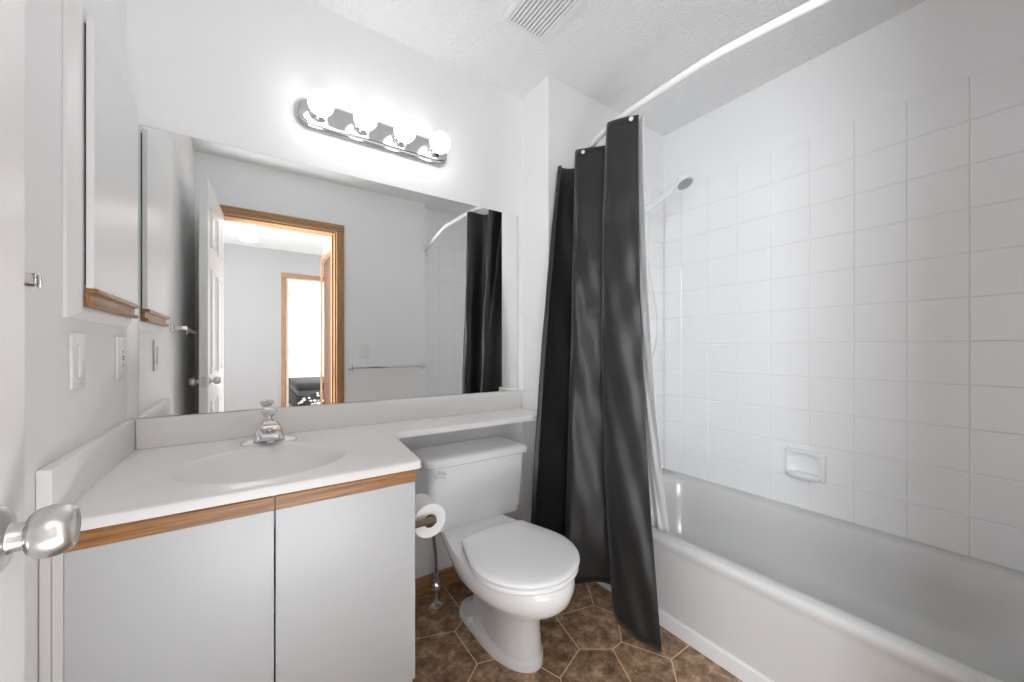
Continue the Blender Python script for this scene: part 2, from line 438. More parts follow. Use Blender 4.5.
bed = thing('bed', 'dark grey bed seen through both doorways in the mirror', 'bed', (0.95, -4.6, 0))
link('bed_base', B(0.58, 1.9, -5.4, -3.72, 0.06, 0.30, 0.02), 'bed_dark', bed, smooth=True)
link('mattress', B(0.60, 1.88, -5.38, -3.74, 0.301, 0.46, 0.04, 3), 'bed_mid', bed, smooth=True)
link('duvet', B(0.575, 1.9, -5.0, -3.70, 0.40, 0.525, 0.045, 3), 'bed_dark', bed, smooth=True)
link('headboard', B(0.55, 1.95, -5.48, -5.41, 0, 0.50, 0.015), 'bed_dark', bed, smooth=True)
bm = bmesh.new()
random.seed(9)
ng = 22
vs = [[None] * ng for _ in range(ng)]
for i in range(ng):
    for j in range(ng):
        x = i / (ng - 1); y = j / (ng - 1)
        r = sqrt((x - .5) ** 2 + (y - .5) ** 2) * 2
        z = max(0, 1 - r ** 2) * (0.16 + 0.34 * x + 0.10 * sin(9 * x + 4 * y) * sin(7 * y)) + random.uniform(0, .03)
        vs[i][j] = bm.verts.new((0.44 + 0.60 * x, -3.66 + 0.50 * y, 0.006 + z))
for i in range(ng - 1):
    for j in range(ng - 1): bm.faces.new((vs[i][j], vs[i + 1][j], vs[i + 1][j + 1], vs[i][j + 1]))
o = link('throw_blanket', bm, 'throw', None, smooth=True, angle=180)
o.location = (0, 0, 0); sm = o.modifiers.new('thick', 'SOLIDIFY'); sm.thickness = 0.012; sm.offset = 1
tag(o, 'crumpled black and white patterned throw heaped in front of the grey bed', 'blanket')

hl = thing('ceiling_lamp', 'glowing white drum lamp on the hall ceiling seen in the mirror', 'lamp', (-0.03, -1.36, ZC))
link('lamp_base', lathe(bmesh.new(), [(0, 0.06), (-0.02, 0.06), (-0.024, 0.05)], (-0.03, -1.36, ZC), n=32), 'brushed', hl, smooth=True)
link('lamp_shade', lathe(bmesh.new(), [(-0.0245, 0.066), (-0.03, 0.074), (-0.20, 0.078), (-0.222, 0.070), (-0.230, 0.045), (-0.232, 0)], (-0.03, -1.36, ZC), n=36), 'hall_shade', hl, smooth=True)

# ------------------------------------------------------------------ bathroom door leaf
O = Vector((-0.193, YF + 0.018, 0)); dv = Vector((-0.0557, 0.9984, 0)).normalized(); nv = Vector((dv.y, -dv.x, 0))
DL, DT = 0.632, 0.037
mtx = Matrix(((dv.x, nv.x, 0, O.x), (dv.y, nv.y, 0, O.y), (0, 0, 1, 0), (0, 0, 0, 1)))
t = bmesh.new()
box(t, 0, DL, 0, DT, 0.012, 1.965, 0.0015, 1)
for (a, b) in ((0.095, 0.285), (0.347, 0.537)):
    for (za, zb) in ((0.22, 0.78), (0.93, 1.50), (1.62, 1.84)):
        for side in (0, 1):
            y0 = DT if side else 0; s = 1 if side else -1
            def fr(i0, i1, h0, h1):
                ya, yb = sorted((y0 + s * h0, y0 + s * h1))
                box(t, a + i0, b - i0, ya, yb, za + i0, za + i1, 0.0015, 1); box(t, a + i0, b - i0, ya, yb, zb - i1, zb - i0, 0.0015, 1)
                box(t, a + i0, a + i1, ya, yb, za + i0, zb - i0, 0.0015, 1); box(t, b - i1, b - i0, ya, yb, za + i0, zb - i0, 0.0015, 1)
            fr(0, 0.014, -0.001, 0.004)
            ya, yb = sorted((y0 - s * 0.001, y0 + s * 0.003))
            box(t, a + 0.035, b - 0.035, ya, yb, za + 0.035, zb - 0.035, 0.0028, 1)
bm = bmesh.new(); merge(bm, t, mtx)
door = struct('door_1', bm, 'white_paint', 'open white panelled bathroom door with a satin knob at the left edge', 'door')
for side in (1, -1):
    base = O + dv * (DL - 0.060) + nv * (DT if side > 0 else 0) + Vector((0, 0, 0.893))
    k = lathe(bmesh.new(), [(0.0005, 0.030), (0.004, 0.0295), (0.008, 0.024), (0.010, 0.014), (0.013, 0.0125), (0.0195, 0.0125), (0.0205, 0.0135), (0.0215, 0.018),
                            (0.026, 0.0222), (0.033, 0.0240), (0.040, 0.0234), (0.046, 0.0210), (0.0490, 0.0188), (0.0500, 0.0176), (0.0497, 0.0160), (0.0483, 0.0148), (0.0483, 0.0)], base - nv * side * 0.003, nv * side, 48)
    o = link('door_knob', k, 'satin', None, smooth=True, angle=40); o.parent = door
    o['label'] = 'satin chrome door knob'
lp = O + dv * (DL) + nv * (DT / 2) + Vector((0, 0, 0.893))
t = bmesh.new(); box(t, DL - 0.0005, DL + 0.0012, 0.006, DT - 0.006, 0.865, 0.921); box(t, DL, DL + 0.01, 0.013, 0.024, 0.882, 0.904, 0.002)
bm = bmesh.new(); merge(bm, t, mtx); o = link('latch_plate', bm, 'satin'); o.parent = door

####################

EXERCISE REQUIREMENTS — Pictures are to be left out; repeat all the remaining data exactly.

PROBLEM SOLUTION —
Continue the Blender Python script for this scene: part 2, from line 438. More parts follow. Use Blender 4.5.
bed = thing('bed', 'dark grey bed seen through both doorways in the mirror', 'bed', (0.95, -4.6, 0))
link('bed_base', B(0.58, 1.9, -5.4, -3.72, 0.06, 0.30, 0.02), 'bed_dark', bed, smooth=True)
link('mattress', B(0.60, 1.88, -5.38, -3.74, 0.301, 0.46, 0.04, 3), 'bed_mid', bed, smooth=True)
link('duvet', B(0.575, 1.9, -5.0, -3.70, 0.40, 0.525, 0.045, 3), 'bed_dark', bed, smooth=True)
link('headboard', B(0.55, 1.95, -5.48, -5.41, 0, 0.50, 0.015), 'bed_dark', bed, smooth=True)
bm = bmesh.new()
random.seed(9)
ng = 22
vs = [[None] * ng for _ in range(ng)]
for i in range(ng):
    for j in range(ng):
        x = i / (ng - 1); y = j / (ng - 1)
        r = sqrt((x - .5) ** 2 + (y - .5) ** 2) * 2
        z = max(0, 1 - r ** 2) * (0.16 + 0.34 * x + 0.10 * sin(9 * x + 4 * y) * sin(7 * y)) + random.uniform(0, .03)
        vs[i][j] = bm.verts.new((0.44 + 0.60 * x, -3.66 + 0.50 * y, 0.006 + z))
for i in range(ng - 1):
    for j in range(ng - 1): bm.faces.new((vs[i][j], vs[i + 1][j], vs[i + 1][j + 1], vs[i][j + 1]))
o = link('throw_blanket', bm, 'throw', None, smooth=True, angle=180)
o.location = (0, 0, 0); sm = o.modifiers.new('thick', 'SOLIDIFY'); sm.thickness = 0.012; sm.offset = 1
tag(o, 'crumpled black and white patterned throw heaped in front of the grey bed', 'blanket')

hl = thing('ceiling_lamp', 'glowing white drum lamp on the hall ceiling seen in the mirror', 'lamp', (-0.03, -1.36, ZC))
link('lamp_base', lathe(bmesh.new(), [(0, 0.06), (-0.02, 0.06), (-0.024, 0.05)], (-0.03, -1.36, ZC), n=32), 'brushed', hl, smooth=True)
link('lamp_shade', lathe(bmesh.new(), [(-0.0245, 0.066), (-0.03, 0.074), (-0.20, 0.078), (-0.222, 0.070), (-0.230, 0.045), (-0.232, 0)], (-0.03, -1.36, ZC), n=36), 'hall_shade', hl, smooth=True)

# ------------------------------------------------------------------ bathroom door leaf
O = Vector((-0.193, YF + 0.018, 0)); dv = Vector((-0.0557, 0.9984, 0)).normalized(); nv = Vector((dv.y, -dv.x, 0))
DL, DT = 0.632, 0.037
mtx = Matrix(((dv.x, nv.x, 0, O.x), (dv.y, nv.y, 0, O.y), (0, 0, 1, 0), (0, 0, 0, 1)))
t = bmesh.new()
box(t, 0, DL, 0, DT, 0.012, 1.965, 0.0015, 1)
for (a, b) in ((0.095, 0.285), (0.347, 0.537)):
    for (za, zb) in ((0.22, 0.78), (0.93, 1.50), (1.62, 1.84)):
        for side in (0, 1):
            y0 = DT if side else 0; s = 1 if side else -1
            def fr(i0, i1, h0, h1):
                ya, yb = sorted((y0 + s * h0, y0 + s * h1))
                box(t, a + i0, b - i0, ya, yb, za + i0, za + i1, 0.0015, 1); box(t, a + i0, b - i0, ya, yb, zb - i1, zb - i0, 0.0015, 1)
                box(t, a + i0, a + i1, ya, yb, za + i0, zb - i0, 0.0015, 1); box(t, b - i1, b - i0, ya, yb, za + i0, zb - i0, 0.0015, 1)
            fr(0, 0.014, -0.001, 0.004)
            ya, yb = sorted((y0 - s * 0.001, y0 + s * 0.003))
            box(t, a + 0.035, b - 0.035, ya, yb, za + 0.035, zb - 0.035, 0.0028, 1)
bm = bmesh.new(); merge(bm, t, mtx)
door = struct('door_1', bm, 'white_paint', 'open white panelled bathroom door with a satin knob at the left edge', 'door')
for side in (1, -1):
    base = O + dv * (DL - 0.060) + nv * (DT if side > 0 else 0) + Vector((0, 0, 0.893))
    k = lathe(bmesh.new(), [(0.0005, 0.030), (0.004, 0.0295), (0.008, 0.024), (0.010, 0.014), (0.013, 0.0125), (0.0195, 0.0125), (0.0205, 0.0135), (0.0215, 0.018),
                            (0.026, 0.0222), (0.033, 0.0240), (0.040, 0.0234), (0.046, 0.0210), (0.0490, 0.0188), (0.0500, 0.0176), (0.0497, 0.0160), (0.0483, 0.0148), (0.0483, 0.0)], base - nv * side * 0.003, nv * side, 48)
    o = link('door_knob', k, 'satin', None, smooth=True, angle=40); o.parent = door
    o['label'] = 'satin chrome door knob'
lp = O + dv * (DL) + nv * (DT / 2) + Vector((0, 0, 0.893))
t = bmesh.new(); box(t, DL - 0.0005, DL + 0.0012, 0.006, DT - 0.006, 0.865, 0.921); box(t, DL, DL + 0.01, 0.013, 0.024, 0.882, 0.904, 0.002)
bm = bmesh.new(); merge(bm, t, mtx); o = link('latch_plate', bm, 'satin'); o.parent = door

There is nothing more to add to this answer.